RE: Here's to value whatever the valuation15 Jan 2022 21:13
Good post demofarl. A few points to consider:
"the receipts for September/October do not track the increase in oil price, compared to say the receipt in April"
It's worth remembering that while Brent was up 15% in September versus April, production was down 4%. Revenues less CBC withheld (ie ignoring arrears) were up 17%. In October Brent was up 29% and production was up 4% versus April. Revenues less CBC withheld were up 55%. You're not going to see a directly linear correlation in large part because of the $21.1 discount. Compare the numbers again but this time looking at how much Brent - 21.1 changed. That discount is fixed and not proportional to Brent. As Brent rallies GKP does increasingly well (and vice versa when it falls).
As you can read in the 1H accounts, hedging only went out as far as September sales. Furthermore, the receipts for each month (before and after September) fit with unfettered Brent - 21.1 so you can see there's no upside being left on the table. The cost of the hedging is deducted in the accounts before getting to Revenues (see the 1H accounts).

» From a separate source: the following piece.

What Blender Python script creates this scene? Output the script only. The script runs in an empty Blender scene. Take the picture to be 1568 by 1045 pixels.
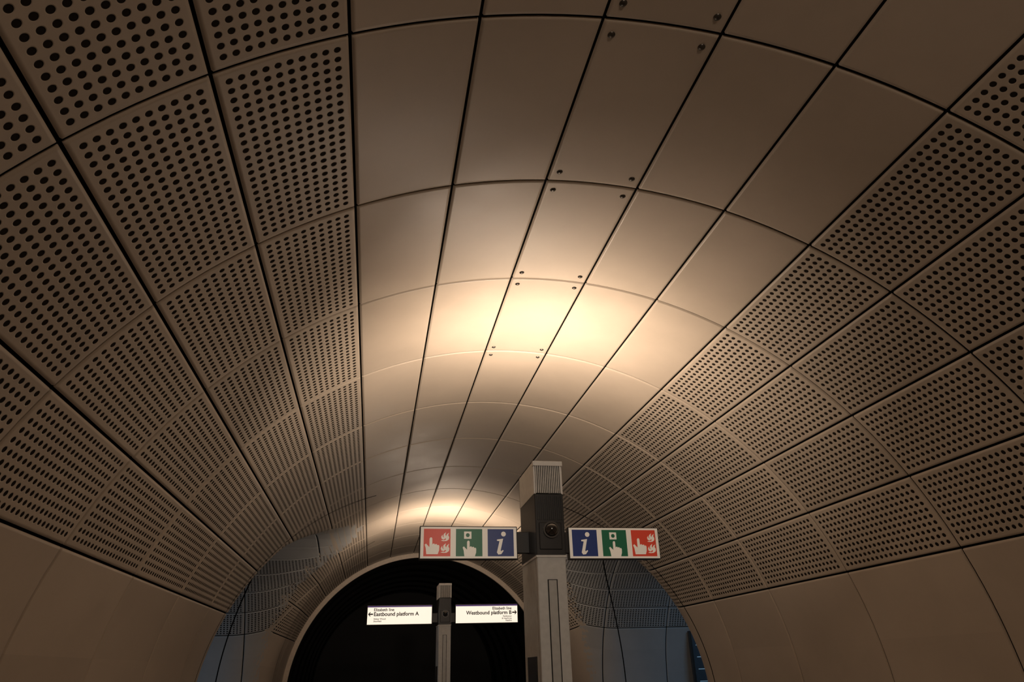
import bpy, math, numpy as np
from mathutils import Matrix, Vector
S=bpy.context.scene
COL=S.collection
try:
    S.view_settings.view_transform='Standard'; S.view_settings.look='None'
except Exception as ex: print(ex)
# ------------------------------------------------------------------ constants
EYE=1.6; CX=1.0234
ZC=EYE-0.4065; R=2.75; DA=0.1836
YC=11.1; R2=2.3; DA2=0.1705; RF=0.8
YEND=15.75
# ------------------------------------------------------------------ node helpers
class NT:
    def __init__(s,mat):
        mat.use_nodes=True; s.t=mat.node_tree; s.t.nodes.clear()
        s.out=s.t.nodes.new('ShaderNodeOutputMaterial')
        s.b=s.t.nodes.new('ShaderNodeBsdfPrincipled'); s.t.links.new(s.b.outputs[0],s.out.inputs[0])
    def set(s,sock,v):
        if isinstance(v,bpy.types.NodeSocket): s.t.links.new(v,sock)
        else: sock.default_value=v
    def m(s,op,*a,clamp=False):
        n=s.t.nodes.new('ShaderNodeMath'); n.operation=op; n.use_clamp=clamp
        for i,v in enumerate(a): s.set(n.inputs[i],v)
        return n.outputs[0]
    def attr(s,name):
        n=s.t.nodes.new('ShaderNodeAttribute'); n.attribute_name=name; return n.outputs['Fac']
    def noise(s,scale,detail=3,vec=None,rough=.5):
        n=s.t.nodes.new('ShaderNodeTexNoise'); n.inputs['Scale'].default_value=scale; n.inputs['Detail'].default_value=detail
        n.inputs['Roughness'].default_value=rough
        if vec is None:
            c=s.t.nodes.new('ShaderNodeTexCoord'); vec=c.outputs['Object']
        s.t.links.new(vec,n.inputs['Vector']); return n.outputs['Fac']
    def mix(s,f,a,b):
        n=s.t.nodes.new('ShaderNodeMix'); n.data_type='RGBA'
        s.set(n.inputs[0],f); s.set(n.inputs[6],a); s.set(n.inputs[7],b); return n.outputs[2]
    def bump(s,h,dist,strength=1.0,normal=None):
        n=s.t.nodes.new('ShaderNodeBump'); n.inputs['Distance'].default_value=dist; n.inputs['Strength'].default_value=strength
        s.set(n.inputs['Height'],h)
        if normal is not None: s.set(n.inputs['Normal'],normal)
        return n.outputs[0]
def mat_simple(name,col,rough=.5,metal=0,emis=None,estr=0,nscale=30,namt=.12,coat=0):
    m=bpy.data.materials.new(name); N=NT(m)
    f=N.noise(nscale,1)
    k=N.m('MULTIPLY_ADD',f,namt*2,1-namt)
    n=N.t.nodes.new('ShaderNodeVectorMath'); n.operation='SCALE'; n.inputs[0].default_value=col[:3]; N.set(n.inputs[3],k)
    N.set(N.b.inputs['Base Color'],n.outputs[0])
    N.b.inputs['Roughness'].default_value=rough; N.b.inputs['Metallic'].default_value=metal
    N.b.inputs['Coat Weight'].default_value=coat
    if emis is not None:
        N.b.inputs['Emission Color'].default_value=(*emis[:3],1); N.b.inputs['Emission Strength'].default_value=estr
    return m
def panel_mat(name,base,rough=.47):
    m=bpy.data.materials.new(name); N=NT(m)
    pu=N.attr('pu'); pv=N.attr('pv'); jt=N.attr('jt'); ob=N.attr('ob')
    av=N.m('ABSOLUTE',N.m('SUBTRACT',pv,2.5))
    perf=N.m('MULTIPLY',N.m('GREATER_THAN',av,2.5),N.m('LESS_THAN',av,6.5))
    fu=N.m('FRACT',pu); fv=N.m('FRACT',pv)
    NU,NV=22.0,10.0
    cu=N.m('MULTIPLY',N.m('SUBTRACT',fu,.03),NU/.94); cv=N.m('MULTIPLY',N.m('SUBTRACT',fv,.06),NV/.88)
    ins=N.m('MULTIPLY',N.m('MULTIPLY',N.m('GREATER_THAN',cu,0),N.m('LESS_THAN',cu,NU)),N.m('MULTIPLY',N.m('GREATER_THAN',cv,0),N.m('LESS_THAN',cv,NV)))
    du=N.m('SUBTRACT',N.m('FRACT',cu),.5); dv=N.m('SUBTRACT',N.m('FRACT',cv),.5)
    d=N.m('SQRT',N.m('ADD',N.m('MULTIPLY',du,du),N.m('MULTIPLY',dv,dv)))
    mask=N.m('MULTIPLY',perf,ins)
    hole=N.m('MULTIPLY',N.m('LESS_THAN',d,.285),mask)
    soft=N.m('MULTIPLY',N.m('MULTIPLY',N.m('SUBTRACT',.345,d),8.0,clamp=True),mask)
    side=N.m('GREATER_THAN',av,2.2)
    g2=N.m('LESS_THAN',N.m('ABSOLUTE',N.m('SUBTRACT',ob,RF)),.010)
    gl=N.m('MULTIPLY',g2,side)
    groove=N.m('MAXIMUM',N.m('GREATER_THAN',jt,.6),gl)
    dark=N.m('MAXIMUM',hole,groove)
    wn=N.t.nodes.new('ShaderNodeTexWhiteNoise'); wn.noise_dimensions='2D'
    cb=N.t.nodes.new('ShaderNodeCombineXYZ'); N.set(cb.inputs[0],N.m('FLOOR',pu)); N.set(cb.inputs[1],N.m('FLOOR',pv)); N.t.links.new(cb.outputs[0],wn.inputs['Vector'])
    t1=N.m('MULTIPLY_ADD',wn.outputs['Value'],.10,.90)
    nz=N.noise(1.6,5,rough=.65)
    t2=N.m('MULTIPLY_ADD',nz,.30,.85)
    k=N.m('MULTIPLY',t1,t2)
    n=N.t.nodes.new('ShaderNodeVectorMath'); n.operation='SCALE'; n.inputs[0].default_value=base; N.set(n.inputs[3],k)
    dc=N.mix(hole,(.005,.004,.003,1),(.022,.017,.013,1))
    c=N.mix(dark,n.outputs[0],dc)
    N.set(N.b.inputs['Base Color'],c)
    rr=N.m('MULTIPLY_ADD',nz,.24,rough-.12)
    N.set(N.b.inputs['Roughness'],N.m('MAXIMUM',rr,N.m('MULTIPLY',dark,.9)))
    N.set(N.b.inputs['Specular IOR Level'],N.m('MULTIPLY_ADD',dark,-.45,.5))
    N.set(N.b.inputs['Normal'],N.bump(N.m('SUBTRACT',0,soft),.006,.7))
    return m
M_panel=panel_mat('grc_panel_cream',(.54,.455,.365))
M_cross=panel_mat('grc_panel_side_passage',(.46,.46,.45))
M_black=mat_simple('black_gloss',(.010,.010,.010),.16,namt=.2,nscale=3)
M_trim=mat_simple('cream_trim',(.80,.68,.55),.35)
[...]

Your $100m figure is about right for a GKP with a normalised CRP (so that's post 2022 as you note) producing 55k no longer investing for growth and, importantly, with Brent averaging $85. There's not many other assumptions you need to make to model that out. (Maintenance capex, contractor direct operating expense per barrel eg $2.40, an assumption re direct Shaikan G&A (say, 2x 1H 2020 figures), debt interest expense, say $10m or so, and other corporate G&A.) The tougher assumption is what R factor to assume. FWIW free cash flow generation of $100m equates broadly to an R factor such that the Working Interest in Profit Oil is 22.5% - midway between the current 30% and 15% as the R factor goes above 2.
The interesting question is what's a company that produces $100m per annum (or whatever other number you propose) worth? How much should I pay for it today?